Maybe The Sign Of The Unfriendly Host Would Be Funnier?

It's been awhile since we had a beer sign, so let's get back to it.  This one isn't particularly local, but it seems like there is something appropriate about a security camera keeping an eye on a step latter in front of a sign for a beer from Wisconsin.  I'm pretty sure someone dressed head-to-toe in red will come rushing by and trying to run off with the ladder at anytime.  They can use it to try to sneak into Camp Randall or something.  Better dead than red.  Friends don't let friends go to Madison.  All that sort of jazz.
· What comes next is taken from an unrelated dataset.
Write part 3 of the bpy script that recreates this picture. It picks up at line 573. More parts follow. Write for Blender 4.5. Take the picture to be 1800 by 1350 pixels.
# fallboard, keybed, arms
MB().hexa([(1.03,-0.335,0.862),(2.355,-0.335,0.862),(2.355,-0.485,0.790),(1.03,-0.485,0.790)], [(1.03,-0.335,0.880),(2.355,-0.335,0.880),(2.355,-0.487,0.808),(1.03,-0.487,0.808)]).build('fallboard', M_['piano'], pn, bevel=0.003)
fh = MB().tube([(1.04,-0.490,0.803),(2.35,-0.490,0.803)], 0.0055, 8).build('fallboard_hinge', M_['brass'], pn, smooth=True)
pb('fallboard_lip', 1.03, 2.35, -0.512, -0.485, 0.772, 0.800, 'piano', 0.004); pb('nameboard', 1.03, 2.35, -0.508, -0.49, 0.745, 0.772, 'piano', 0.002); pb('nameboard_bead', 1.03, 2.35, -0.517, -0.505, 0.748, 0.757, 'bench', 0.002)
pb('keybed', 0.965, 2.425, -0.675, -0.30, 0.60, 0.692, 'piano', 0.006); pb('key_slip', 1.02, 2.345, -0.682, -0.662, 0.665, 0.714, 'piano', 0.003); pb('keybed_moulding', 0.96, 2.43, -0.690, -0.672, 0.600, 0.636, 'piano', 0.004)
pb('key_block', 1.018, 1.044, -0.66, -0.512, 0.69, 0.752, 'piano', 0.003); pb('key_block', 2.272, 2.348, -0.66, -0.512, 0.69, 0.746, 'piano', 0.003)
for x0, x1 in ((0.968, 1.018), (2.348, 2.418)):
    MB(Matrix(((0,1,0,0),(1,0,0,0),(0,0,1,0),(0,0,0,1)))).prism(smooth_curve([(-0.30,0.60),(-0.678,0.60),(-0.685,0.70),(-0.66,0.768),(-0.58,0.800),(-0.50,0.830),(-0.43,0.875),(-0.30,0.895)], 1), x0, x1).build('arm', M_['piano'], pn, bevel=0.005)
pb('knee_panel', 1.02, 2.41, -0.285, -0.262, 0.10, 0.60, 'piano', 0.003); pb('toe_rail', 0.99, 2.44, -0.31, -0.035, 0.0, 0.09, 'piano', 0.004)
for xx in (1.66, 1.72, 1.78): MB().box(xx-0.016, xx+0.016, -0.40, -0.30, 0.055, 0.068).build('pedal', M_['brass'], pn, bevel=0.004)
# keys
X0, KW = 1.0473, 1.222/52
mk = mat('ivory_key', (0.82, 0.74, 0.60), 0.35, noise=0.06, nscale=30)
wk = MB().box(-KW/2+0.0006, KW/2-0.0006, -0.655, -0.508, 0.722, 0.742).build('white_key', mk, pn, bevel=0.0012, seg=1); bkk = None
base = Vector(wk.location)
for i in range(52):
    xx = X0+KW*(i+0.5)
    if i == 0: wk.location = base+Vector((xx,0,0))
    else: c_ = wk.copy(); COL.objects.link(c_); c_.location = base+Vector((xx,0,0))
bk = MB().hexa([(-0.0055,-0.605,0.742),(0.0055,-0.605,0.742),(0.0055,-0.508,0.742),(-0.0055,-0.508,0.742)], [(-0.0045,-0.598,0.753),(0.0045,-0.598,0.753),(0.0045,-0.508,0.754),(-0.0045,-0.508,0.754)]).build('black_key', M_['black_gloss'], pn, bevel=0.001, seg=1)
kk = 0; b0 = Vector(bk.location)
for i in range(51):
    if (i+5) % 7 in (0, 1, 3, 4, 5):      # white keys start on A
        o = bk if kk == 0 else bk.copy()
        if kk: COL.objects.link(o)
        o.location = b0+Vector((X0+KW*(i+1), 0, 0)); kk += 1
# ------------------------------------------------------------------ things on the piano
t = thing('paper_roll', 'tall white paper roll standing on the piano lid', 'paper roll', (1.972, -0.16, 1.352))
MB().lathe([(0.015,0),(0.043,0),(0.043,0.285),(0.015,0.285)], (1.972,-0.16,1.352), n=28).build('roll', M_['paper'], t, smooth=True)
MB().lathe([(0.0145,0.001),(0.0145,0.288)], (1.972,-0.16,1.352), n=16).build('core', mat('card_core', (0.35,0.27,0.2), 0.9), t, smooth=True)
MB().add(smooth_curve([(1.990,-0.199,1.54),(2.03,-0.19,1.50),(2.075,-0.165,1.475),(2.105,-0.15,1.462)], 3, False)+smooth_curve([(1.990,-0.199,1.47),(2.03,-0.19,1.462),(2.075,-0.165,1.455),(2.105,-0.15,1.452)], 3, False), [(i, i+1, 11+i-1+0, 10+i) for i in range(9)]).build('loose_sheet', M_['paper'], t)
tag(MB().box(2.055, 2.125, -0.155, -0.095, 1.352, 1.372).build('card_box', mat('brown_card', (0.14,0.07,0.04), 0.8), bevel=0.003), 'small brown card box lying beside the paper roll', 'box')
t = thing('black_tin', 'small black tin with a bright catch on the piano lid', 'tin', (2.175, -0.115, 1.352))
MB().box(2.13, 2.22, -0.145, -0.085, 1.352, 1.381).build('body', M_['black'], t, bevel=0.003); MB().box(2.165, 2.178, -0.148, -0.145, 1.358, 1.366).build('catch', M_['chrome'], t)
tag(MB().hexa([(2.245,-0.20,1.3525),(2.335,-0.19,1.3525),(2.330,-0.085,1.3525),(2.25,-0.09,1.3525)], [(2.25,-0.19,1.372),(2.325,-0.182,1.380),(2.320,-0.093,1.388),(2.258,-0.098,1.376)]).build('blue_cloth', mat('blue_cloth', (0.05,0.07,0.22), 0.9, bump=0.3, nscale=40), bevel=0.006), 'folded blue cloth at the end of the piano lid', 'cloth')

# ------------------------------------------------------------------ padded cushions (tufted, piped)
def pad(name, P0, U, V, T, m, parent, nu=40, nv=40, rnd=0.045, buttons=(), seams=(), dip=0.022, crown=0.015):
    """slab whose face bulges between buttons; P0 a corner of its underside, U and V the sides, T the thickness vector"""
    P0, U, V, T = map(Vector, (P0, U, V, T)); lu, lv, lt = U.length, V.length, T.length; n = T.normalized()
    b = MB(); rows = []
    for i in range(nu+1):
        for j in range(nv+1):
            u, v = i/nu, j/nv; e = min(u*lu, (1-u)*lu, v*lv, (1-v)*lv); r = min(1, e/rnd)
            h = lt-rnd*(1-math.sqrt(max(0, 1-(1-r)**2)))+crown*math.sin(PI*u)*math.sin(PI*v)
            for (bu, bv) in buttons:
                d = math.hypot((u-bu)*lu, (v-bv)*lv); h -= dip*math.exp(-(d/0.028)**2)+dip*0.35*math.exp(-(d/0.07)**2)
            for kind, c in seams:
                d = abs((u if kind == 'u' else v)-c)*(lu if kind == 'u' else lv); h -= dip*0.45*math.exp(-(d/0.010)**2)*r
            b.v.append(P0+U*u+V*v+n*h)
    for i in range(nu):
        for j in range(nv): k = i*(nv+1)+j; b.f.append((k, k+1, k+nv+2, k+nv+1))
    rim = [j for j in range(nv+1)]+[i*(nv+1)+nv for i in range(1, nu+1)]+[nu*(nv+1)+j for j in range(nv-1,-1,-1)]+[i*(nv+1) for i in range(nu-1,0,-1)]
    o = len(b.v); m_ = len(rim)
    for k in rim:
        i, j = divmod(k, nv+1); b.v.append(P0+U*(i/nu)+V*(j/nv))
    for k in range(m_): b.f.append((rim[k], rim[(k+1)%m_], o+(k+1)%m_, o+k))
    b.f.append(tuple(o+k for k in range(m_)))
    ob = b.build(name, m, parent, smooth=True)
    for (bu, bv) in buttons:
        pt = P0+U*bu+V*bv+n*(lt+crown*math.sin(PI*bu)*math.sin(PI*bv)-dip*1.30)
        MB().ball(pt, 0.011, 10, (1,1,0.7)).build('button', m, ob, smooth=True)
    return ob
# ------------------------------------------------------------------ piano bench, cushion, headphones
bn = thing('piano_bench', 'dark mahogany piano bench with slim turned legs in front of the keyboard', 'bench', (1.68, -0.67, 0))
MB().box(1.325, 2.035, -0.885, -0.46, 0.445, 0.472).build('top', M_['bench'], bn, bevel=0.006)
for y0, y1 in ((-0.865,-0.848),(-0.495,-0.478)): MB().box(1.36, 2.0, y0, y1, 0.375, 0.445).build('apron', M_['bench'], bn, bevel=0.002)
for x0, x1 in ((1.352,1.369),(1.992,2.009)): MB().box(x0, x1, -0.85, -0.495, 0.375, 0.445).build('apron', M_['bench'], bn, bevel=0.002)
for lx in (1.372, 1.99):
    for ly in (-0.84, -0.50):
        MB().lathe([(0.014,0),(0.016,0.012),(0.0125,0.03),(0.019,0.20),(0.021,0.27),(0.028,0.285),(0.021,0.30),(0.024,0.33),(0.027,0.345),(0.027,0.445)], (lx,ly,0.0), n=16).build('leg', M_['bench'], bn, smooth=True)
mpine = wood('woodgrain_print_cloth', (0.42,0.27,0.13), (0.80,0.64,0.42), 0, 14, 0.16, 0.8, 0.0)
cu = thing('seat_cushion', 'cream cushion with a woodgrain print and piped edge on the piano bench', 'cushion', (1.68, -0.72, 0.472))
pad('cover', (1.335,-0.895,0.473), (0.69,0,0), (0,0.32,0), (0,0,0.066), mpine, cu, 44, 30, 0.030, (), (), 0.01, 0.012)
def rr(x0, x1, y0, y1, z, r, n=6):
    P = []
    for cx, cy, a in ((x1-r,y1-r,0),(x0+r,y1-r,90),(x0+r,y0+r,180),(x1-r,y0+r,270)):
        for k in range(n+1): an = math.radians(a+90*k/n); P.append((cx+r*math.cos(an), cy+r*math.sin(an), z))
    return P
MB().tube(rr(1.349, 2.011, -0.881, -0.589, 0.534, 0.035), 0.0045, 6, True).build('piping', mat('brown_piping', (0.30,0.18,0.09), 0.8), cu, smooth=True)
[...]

This building, at 2913 Central Ave., apparently used to be bar or something, with this sign on the alley in the back.  Today it looks mostly abandoned, aside from its outdoor hardware storage.  If you peak between the rungs, you might be able to see that Heileman's Old Style is "The sign of a Friendly Host" at "March's Inn."  March's doesn't seem to have left much of a footprint on the internet, so I can't tell you much about it.

Which leaves us with Old Style.  As I mentioned, the brand's origins are in Wisconsin (death to Bucky!).  Those currently responsible for marketing the brand don't seem too interested in telling us anything about it (You're selling a brand like this and you're not playing up the nostalgia?  Really?)  The story takes us in the complicated history of American brewing.

Gottlieb Heileman emigrated from, surprisingly, Germany at some point in the mid-1800s, and made his way to La Crosse where he founded the brewing company that would ultimately bear his last name and first initial in 1858.  His son-in-law successor was in charge when they started making Old Style as their "premium" brand in 1905.  Later Russel Cleary (where there's a Cleary and a Gottlieb, can the Steen and Hamilton be far behind?) started a series of acquisition and consolidation in the 1970s and 80s , which ended up with the company controlling quite a few of the old line beer grands, including Grain Belt, before being taken over itself and passed around for awhile.  These days, Pabst controls both "Heileman's" and "Old Style."